In an earlier legal round on whether sex-specific school dress codes violate federal education law, Judge Barbara Milano Keenan of the 4th U.S. Circuit Court of Appeals wrote, “No this is not 1821 or 1921. It’s 2021. Women serve in combat units of our armed forces. Women walk in space … serve on our country’s Supreme Court, in Congress, and today a woman is Vice President of the United States. Yet, girls in certain public schools in North Carolina are required to wear skirts to comply with the outmoded and illogical viewpoint that courteous behavior on the part of both sexes cannot be achieved unless girls wear clothing that reinforces sex stereotypes and signals that girls are not as capable and resilient as boys.”
Mandating skirts in 2021 is clearly an anachronism, but is it damaging enough to justify a legal battle? Yes, said Mar.

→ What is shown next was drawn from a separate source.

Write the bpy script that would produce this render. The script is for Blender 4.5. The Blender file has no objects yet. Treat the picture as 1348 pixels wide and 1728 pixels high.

School dress codes convey to our children that who they are and how they look are unacceptable, said Mar. “Our schools tell them that girls have to wear skirts to be proper, even if that means they’re cold and uncomfortable, that girls’ comfort and their ability to focus at school is less important than boys’. They’re hearing schools tell them your body is a distraction, that you must focus on hiding yourself so other students can focus on learning. These messages demean all of us and have no place in our schools,” she said.
The ACLU recently helped win modifications to the dress code in the St. Johns County School District in northeastern Florida. In May, 80 female students at Bartram Trail High School opened their yearbooks to discover their photos were digitally altered — most clumsily — to cover their collarbones and chests. This outraged female students already upset that the dress code targeted girls. About 80% of dress code infractions in the district over the past three years were issued against female students, according to the ACLU.
Among the students whose yearbook photo was doctored was freshman Riley O’Keefe. “I had no idea until I opened the book and looked at my photo,” she said during a recent ACLU briefing. “I felt almost ashamed, which I shouldn’t have been feeling. That was a mistake on the school’s part.”
In July, with the support of many parents and students, the ACLU warned St. Johns that its dress code and its enforcement violated Title IX and the Constitution’s equal protection clause. The district revised its dress code in August.
“Even though we have some dress code change, this is still a huge problem, not only at my school but at schools all across the country,” said Riley. “Sexual discrimination is a huge thing, and I think we have to remember that even though we won a battle, there’s still a war, and we have to continue fighting for what’s right.”